La modernité est la vaseline pour mieux faire passer dans le public les moeurs bourgeoises, et je dirais le cinéma, puisque celui-ci résume à lui seul l'esprit de la bourgeoisie.
Le goût du régime nazi pour le cinéma et son usage prouve que ce régime est un régime bourgeois, et non "néo-classique" comme il s'est parfois donné l'apparence. De même le cinéma est un critère qui permet de discerner que la critique par les philosophes des Lumières de l'ancien régime a été dépourvue d'effets sur le plan politique et moral. Science-fiction, divertissement, propagande, pornographie, sont autant de vices dénoncés par les philosophes des Lumières, et que le cinéma répand dans les couches populaires, au point qu'on ne peut sérieusement dénoncer le populisme, tout en évitant d'y inclure la critique du cinéma. Ceux qui, comme Malraux, ont tenté d'ériger en art le cinéma, difficulté exactement aussi difficile que d'ériger les mathématiques modernes en science, doivent être regardés du point de vue critique humaniste comme des artisans du totalitarisme bourgeois.
C'est un abus de langage de parler "d'art moderne" pour désigner autre chose que les ouvrages de style, le mobilier au sens où les jurisconsultes parlent de "biens mobiliers", ou bien d'une production artistique destinée à faire la démonstration que la bourgeoisie a fait accomplir à l'art un progrès. L'aspect patrimonial est essentiel dans la notion d'art moderne. Une telle adhésion de la part des artistes à la démonstration du progrès moderne est en réalité assez rare. Cette démonstration est largement scolastique et universitaire, et la méfiance est répandue parmi les artistes des professeurs et de l'université, qui de tous temps ont été à la botte et à la merci du pouvoir.

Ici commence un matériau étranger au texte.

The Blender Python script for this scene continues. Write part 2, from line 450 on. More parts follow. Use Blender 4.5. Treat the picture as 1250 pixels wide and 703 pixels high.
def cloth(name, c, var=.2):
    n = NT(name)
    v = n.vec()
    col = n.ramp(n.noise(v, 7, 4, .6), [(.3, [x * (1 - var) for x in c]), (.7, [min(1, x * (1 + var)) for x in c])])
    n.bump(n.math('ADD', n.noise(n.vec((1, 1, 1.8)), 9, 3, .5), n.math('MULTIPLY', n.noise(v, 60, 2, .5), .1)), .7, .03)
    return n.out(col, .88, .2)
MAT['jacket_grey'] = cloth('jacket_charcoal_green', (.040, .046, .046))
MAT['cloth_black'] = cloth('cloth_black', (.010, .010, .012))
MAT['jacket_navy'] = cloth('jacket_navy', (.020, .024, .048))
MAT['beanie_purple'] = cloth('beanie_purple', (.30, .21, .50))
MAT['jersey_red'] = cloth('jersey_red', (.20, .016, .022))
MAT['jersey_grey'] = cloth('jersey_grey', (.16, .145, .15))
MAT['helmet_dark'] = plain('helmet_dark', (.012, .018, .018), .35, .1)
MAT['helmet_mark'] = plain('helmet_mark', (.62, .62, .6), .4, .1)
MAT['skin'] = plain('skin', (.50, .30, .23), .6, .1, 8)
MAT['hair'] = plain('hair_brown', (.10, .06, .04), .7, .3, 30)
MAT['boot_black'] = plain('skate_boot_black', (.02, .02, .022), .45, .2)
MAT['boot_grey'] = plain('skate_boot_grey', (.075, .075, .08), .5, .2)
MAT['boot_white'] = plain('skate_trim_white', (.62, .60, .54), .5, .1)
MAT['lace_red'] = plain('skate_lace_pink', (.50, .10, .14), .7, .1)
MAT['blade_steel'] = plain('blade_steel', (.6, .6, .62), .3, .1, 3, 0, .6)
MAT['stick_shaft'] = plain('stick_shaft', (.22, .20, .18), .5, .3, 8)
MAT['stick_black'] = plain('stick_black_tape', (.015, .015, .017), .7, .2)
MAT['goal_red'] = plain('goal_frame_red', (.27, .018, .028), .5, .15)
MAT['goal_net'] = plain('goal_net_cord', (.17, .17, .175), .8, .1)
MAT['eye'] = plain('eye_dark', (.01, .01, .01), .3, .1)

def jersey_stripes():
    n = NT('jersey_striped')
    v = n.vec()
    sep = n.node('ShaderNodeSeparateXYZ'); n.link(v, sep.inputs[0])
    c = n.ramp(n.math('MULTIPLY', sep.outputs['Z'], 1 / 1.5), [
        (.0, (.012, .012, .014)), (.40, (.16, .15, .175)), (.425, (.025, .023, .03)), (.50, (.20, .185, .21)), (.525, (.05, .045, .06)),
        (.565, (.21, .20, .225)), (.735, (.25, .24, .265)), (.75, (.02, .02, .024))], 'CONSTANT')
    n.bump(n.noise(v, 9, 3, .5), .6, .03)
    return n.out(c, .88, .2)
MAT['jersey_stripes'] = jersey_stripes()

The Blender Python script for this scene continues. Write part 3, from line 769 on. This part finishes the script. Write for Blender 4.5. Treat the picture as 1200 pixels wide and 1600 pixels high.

On voit d'ailleurs que plus l'art d'une nation est faible - les Etats-Unis, par exemple -, plus le respect de la scolastique y est important, ce qu'un Français traduira facilement par : le cléricalisme.
La France, a-t-on coutume de dire, est "réactionnaire". Ce tempérament lui vient principalement de l'hostilité de ses artistes à la bourgeoisie, et donc à la modernité. Je dirais : qui ne sent l'odeur de mort dans la modernité n'est pas artiste ou n'est pas Français.
La seconde moitié du XXe siècle marque un tournant dans la tentative d'imposer la démonstration moderne, que l'on peut traduire par une germanisation des esprits. La plupart des grands penseurs du XIXe siècle sont très critiques à l'égard de la bourgeoisie, et donc de la modernité. A quelques exceptions près, et d'une faible portée, la littérature et la pensée du XXe siècle accompagnent le mouvement moderne. Ce revirement en dit long sur la qualité de l'enseignement scolaire et universitaire, puisque c'est une action de censure religieuse positive qui consiste à faire passer pour moderne ce qui ne l'est pas. Prenons les cas de Nietzsche, Marx et Balzac (à qui Marx accorde le mérite d'une description critique de la société bourgeoise, c'est-à-dire le statut d'historien véritable) : aucune de ces doctrines ou de ces critiques ne permet de fonder la démonstration moderne. Ni bien sûr le théoricien réactionnaire du retour à l'ordre antique, ni la tête pensante du communisme, ni l'historien chrétien, révélateur de la véritable nature de la bourgeoisie française. Quant à la psychanalyse, il n'est même pas certain que l'on puisse qualifier ses pères de "modernes", en raison de leur référence au mythe, alors même que, de façon significative, la culture bourgeoise moderne en est exempte.